More specifically, management hinted at ~15m shipments for "Battlefield 1" (in-line with our expectation, see our revenue model in our previous article) and ~9-10m shipments for "Titanfall 2" (well ahead of our 5m forecast). Management comments about Pokémon not having any material impact on the company's mobile revenue trends in early Q2 were also encouraging.

A detailed analysis of the company's product lineup suggests that EA could record $600m more revenue in FY17 than in FY16 (see our model below). This compares to $350m additional revenue in EA's guidance and represents 5% revenue upside.

Indeed, the sales potential of EA's major titles this year is pretty impressive. While "Star Wars Battlefront" arguably represents a tough comp (15m units), "Battlefield 1" could deliver the same kind of performance this year based on its historical sales numbers. And interestingly, "Star Wars Battlefront" could remain a major contributor to revenues through the sale of digital content (we estimate that 20% of "Star Wars Battlefront" players will buy the season pass that gives access to all additional content) and the release of a Virtual Reality version of the game.

Other major titles this year include "Mass Effect," "Titanfall 2" and "Mirror's Edge" whose sales potential is way above "UFC 2," "Need for Speed" and "Plants vs.

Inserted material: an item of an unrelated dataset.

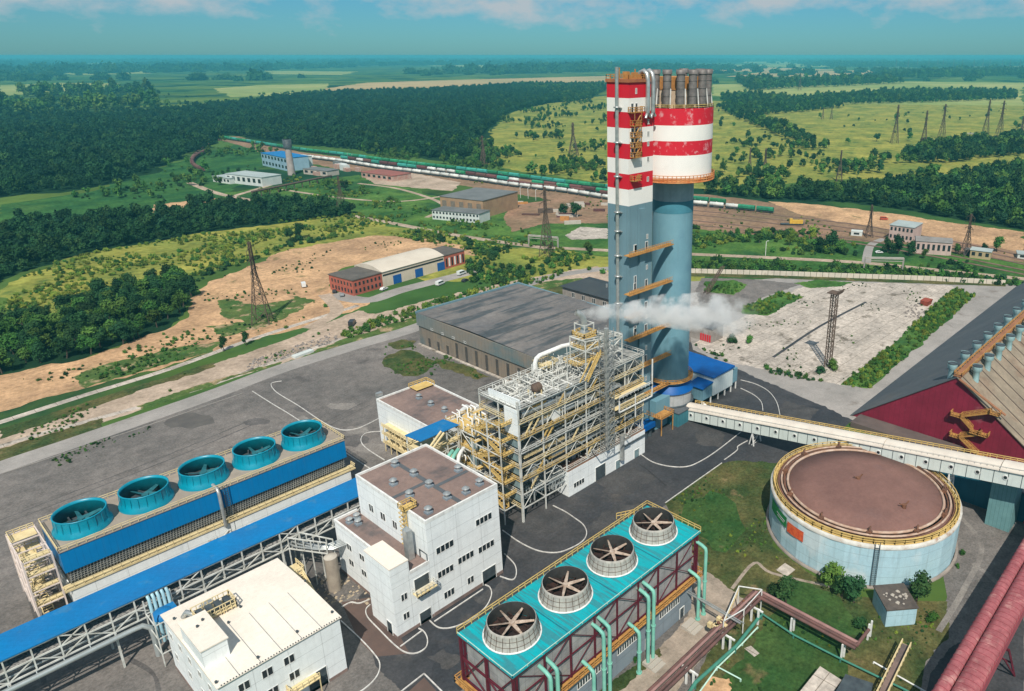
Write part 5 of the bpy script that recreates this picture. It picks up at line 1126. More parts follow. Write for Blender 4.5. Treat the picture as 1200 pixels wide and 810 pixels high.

Zombies." Notably, historical sales data suggests that "Mass Effect" and "Titanfall 2" could ship between 5m and 10m units each, compared to 2-3m units on average for last year's games.

Overall, EA's major titles could ship 12 or 13m more units than last year and generate ~$500m more revenue.

EA's catalog sales represent a second source of revenue growth. While healthy sales of PS4 and Xbox One and the expected release of a new Nintendo console are likely to keep expanding the video game market, and as a result, EA's catalog sales, the presence of "Star Wars Battlefront" in the catalog should be an additional boost (we estimate the game could sell at least 2m copies in FY17).

In all, we remain constructive on EA, considering that its valuation multiples (21x 2017 adjusted EPS) are well supported by its double-digit earnings growth outlook in both FY17 and FY18.

Disclosure: I am/we are long EA.

I wrote this article myself, and it expresses my own opinions. I am not receiving compensation for it (other than from Seeking Alpha). I have no business relationship with any company whose stock is mentioned in this article.